But why, I hear you ask, don't we have a computer program to print out these forms? And I reply that we don't use any commercial accounting software, for the simple reason that the Boss doesn't trust it to produce reports and statements in exactly the format he wants, with precisely the information in the same order he did it all in by hand thirty years ago.
So I took his old handwritten spreadsheets and duplicated them in Excel, and we've been building on that base ever since. If nothing else, this keeps me from worrying about losing my job.
I designed all the internal accounting from scratch, using formulas and macros only where it wouldn't slow down the old 286 computer I started it on. None of it approaches full integration. I can't input a figure once and have it ratchet down to all the reports where it would be meaningful. Theoretically, all the employment records, including the W-2s, should be one click away, once I've input the original payroll information.

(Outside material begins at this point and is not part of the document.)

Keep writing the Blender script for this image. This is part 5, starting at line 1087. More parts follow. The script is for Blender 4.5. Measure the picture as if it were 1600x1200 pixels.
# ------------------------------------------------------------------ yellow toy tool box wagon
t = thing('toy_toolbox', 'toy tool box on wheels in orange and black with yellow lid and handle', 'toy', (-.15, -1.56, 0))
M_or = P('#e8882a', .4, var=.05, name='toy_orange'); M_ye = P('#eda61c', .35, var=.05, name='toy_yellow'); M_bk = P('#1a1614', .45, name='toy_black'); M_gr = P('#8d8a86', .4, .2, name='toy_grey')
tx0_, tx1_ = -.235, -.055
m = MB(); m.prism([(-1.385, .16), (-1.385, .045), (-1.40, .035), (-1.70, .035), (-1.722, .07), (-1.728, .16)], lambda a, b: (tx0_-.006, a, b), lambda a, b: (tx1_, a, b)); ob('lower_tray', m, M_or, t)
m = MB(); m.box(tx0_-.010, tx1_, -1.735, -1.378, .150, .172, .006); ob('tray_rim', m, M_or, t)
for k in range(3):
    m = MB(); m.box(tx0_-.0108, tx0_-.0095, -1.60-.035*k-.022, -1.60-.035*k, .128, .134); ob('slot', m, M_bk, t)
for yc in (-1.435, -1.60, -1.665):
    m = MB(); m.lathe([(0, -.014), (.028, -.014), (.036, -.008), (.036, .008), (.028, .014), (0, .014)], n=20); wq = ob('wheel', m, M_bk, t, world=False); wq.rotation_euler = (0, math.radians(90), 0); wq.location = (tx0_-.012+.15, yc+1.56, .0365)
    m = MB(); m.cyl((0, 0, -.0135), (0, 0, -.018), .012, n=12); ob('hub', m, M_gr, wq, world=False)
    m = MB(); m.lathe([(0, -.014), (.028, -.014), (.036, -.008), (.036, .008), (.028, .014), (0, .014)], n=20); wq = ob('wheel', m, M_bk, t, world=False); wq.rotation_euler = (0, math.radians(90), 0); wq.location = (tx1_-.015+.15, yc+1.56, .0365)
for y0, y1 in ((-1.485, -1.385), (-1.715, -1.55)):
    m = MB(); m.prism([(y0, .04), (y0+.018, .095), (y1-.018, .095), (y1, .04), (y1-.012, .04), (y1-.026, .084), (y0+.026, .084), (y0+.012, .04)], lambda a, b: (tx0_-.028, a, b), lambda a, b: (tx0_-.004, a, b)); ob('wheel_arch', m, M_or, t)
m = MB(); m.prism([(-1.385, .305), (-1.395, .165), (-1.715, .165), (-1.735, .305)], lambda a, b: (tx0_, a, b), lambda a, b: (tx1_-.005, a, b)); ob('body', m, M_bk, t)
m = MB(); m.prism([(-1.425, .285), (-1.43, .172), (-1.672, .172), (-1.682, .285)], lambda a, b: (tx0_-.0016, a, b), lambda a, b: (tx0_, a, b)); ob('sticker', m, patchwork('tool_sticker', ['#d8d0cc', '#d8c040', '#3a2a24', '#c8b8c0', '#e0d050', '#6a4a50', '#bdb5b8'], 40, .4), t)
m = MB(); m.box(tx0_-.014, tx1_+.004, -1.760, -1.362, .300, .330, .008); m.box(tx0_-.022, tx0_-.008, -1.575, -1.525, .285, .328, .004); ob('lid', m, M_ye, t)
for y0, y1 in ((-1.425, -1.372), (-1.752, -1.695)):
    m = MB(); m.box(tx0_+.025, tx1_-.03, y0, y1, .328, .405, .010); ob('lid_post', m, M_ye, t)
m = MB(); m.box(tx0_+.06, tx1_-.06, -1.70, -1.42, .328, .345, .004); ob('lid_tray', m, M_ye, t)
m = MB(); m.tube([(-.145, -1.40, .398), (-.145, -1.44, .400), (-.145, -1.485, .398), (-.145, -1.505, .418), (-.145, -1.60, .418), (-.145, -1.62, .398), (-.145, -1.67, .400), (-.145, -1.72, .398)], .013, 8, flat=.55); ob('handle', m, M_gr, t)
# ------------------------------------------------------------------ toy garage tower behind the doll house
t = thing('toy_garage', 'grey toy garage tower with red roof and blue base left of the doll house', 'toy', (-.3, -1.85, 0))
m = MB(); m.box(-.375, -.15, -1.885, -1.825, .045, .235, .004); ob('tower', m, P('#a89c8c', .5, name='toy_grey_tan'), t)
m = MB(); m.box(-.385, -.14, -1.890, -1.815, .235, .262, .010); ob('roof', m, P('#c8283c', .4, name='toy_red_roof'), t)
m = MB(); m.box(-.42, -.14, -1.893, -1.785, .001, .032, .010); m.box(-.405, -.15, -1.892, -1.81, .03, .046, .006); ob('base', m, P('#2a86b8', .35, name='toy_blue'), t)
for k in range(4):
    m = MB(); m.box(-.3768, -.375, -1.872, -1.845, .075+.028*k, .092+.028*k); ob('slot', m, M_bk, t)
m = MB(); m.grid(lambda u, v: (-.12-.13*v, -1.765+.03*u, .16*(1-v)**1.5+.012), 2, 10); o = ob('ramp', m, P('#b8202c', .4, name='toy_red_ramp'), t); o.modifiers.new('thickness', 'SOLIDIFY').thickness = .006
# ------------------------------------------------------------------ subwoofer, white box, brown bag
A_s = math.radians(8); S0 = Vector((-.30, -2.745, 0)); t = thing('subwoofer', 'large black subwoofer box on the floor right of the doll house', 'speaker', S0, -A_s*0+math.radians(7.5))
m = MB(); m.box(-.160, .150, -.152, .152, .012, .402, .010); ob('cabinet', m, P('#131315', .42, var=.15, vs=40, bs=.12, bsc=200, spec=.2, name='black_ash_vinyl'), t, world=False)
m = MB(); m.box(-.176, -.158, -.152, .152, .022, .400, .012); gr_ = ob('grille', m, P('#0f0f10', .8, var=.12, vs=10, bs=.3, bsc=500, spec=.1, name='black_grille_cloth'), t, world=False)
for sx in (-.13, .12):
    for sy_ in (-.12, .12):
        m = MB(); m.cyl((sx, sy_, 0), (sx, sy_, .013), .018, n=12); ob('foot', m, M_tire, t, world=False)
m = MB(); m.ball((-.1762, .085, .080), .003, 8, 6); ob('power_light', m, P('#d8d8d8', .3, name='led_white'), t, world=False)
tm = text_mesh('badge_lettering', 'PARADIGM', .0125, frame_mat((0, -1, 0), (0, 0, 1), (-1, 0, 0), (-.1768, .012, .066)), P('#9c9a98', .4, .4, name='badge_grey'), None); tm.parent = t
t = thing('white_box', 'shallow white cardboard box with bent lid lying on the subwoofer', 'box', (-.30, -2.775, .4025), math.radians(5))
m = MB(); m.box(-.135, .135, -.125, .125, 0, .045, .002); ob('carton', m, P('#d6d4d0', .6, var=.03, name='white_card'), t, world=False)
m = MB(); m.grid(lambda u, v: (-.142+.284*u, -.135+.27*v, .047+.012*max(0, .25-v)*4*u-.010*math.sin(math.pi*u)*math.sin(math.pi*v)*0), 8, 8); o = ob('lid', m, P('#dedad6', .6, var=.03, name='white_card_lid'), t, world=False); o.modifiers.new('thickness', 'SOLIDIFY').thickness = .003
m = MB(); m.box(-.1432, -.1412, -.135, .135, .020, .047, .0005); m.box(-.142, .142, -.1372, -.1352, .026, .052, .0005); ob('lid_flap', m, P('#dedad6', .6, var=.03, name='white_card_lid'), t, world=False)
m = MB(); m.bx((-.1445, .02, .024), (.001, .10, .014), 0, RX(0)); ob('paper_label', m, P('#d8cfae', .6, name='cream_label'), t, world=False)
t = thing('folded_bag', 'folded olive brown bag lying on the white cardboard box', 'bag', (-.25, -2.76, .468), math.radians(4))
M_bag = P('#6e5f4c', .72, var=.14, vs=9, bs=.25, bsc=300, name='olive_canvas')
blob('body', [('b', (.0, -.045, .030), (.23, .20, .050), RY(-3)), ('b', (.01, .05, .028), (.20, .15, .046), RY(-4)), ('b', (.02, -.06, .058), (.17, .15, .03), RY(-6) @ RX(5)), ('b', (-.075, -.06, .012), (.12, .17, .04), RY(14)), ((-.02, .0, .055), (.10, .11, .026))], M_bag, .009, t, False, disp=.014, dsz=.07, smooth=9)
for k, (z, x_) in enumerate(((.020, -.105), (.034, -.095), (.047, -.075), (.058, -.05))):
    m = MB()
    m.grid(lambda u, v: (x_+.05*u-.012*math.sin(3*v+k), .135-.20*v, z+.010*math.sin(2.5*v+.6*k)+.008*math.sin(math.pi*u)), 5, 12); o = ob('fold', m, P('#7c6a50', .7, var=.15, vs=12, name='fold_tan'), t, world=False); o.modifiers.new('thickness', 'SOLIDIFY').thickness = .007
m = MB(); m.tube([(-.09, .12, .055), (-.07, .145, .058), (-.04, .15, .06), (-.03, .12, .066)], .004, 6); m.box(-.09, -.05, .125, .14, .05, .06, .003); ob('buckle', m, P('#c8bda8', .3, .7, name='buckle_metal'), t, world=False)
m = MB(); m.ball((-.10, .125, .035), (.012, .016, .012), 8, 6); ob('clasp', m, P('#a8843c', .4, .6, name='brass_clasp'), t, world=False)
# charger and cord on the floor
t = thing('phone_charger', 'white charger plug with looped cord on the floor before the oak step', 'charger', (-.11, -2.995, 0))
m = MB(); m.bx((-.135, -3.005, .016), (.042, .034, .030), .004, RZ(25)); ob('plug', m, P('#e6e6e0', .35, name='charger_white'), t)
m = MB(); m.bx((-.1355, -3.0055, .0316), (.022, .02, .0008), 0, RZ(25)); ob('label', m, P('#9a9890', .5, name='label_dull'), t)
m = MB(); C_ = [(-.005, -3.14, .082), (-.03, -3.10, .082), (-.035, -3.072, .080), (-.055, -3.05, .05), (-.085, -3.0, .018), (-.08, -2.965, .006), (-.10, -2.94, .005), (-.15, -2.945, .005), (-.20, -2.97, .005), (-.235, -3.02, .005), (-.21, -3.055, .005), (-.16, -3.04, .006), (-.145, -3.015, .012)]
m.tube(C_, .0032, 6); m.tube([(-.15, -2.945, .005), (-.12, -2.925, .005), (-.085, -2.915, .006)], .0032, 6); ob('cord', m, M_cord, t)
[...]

No one, and I mean No One, knows how many times I have to input the same data, just to make the Boss say, every six months or so, "Michael, I don't know how you do it. Your work is the best I've ever seen."
He thinks I'm a genius at using the computer, when really I'm only a genius at reading his mind and giving him what he wants. Which, by the way, isn't what anyone else wants. Banks, accountants, financial consultants — none of them has any idea how to read these reports that the Boss loves so much, unless he goes through them line by line.
It would really be quite comical, if it weren't so frightening. The whole company rests on the shaky foundation of my knowing what I'm doing and staying healthy enough (and interested enough) to keep doing it.
This gives me little comfort, when I recall that the Boss is going to be 62 years old this year. What in the world am I going to do if he decides to retire, or leaves the business for some other reason? I'll be obsolete the instant he's out of the picture.
And I have a few good years left in me, but I'm way past the age where it's easy to find a new job, especially one that would let me keep living in this high-rent house, buying tubs of tapioca pudding and five-pound sacks of premium wild bird seed.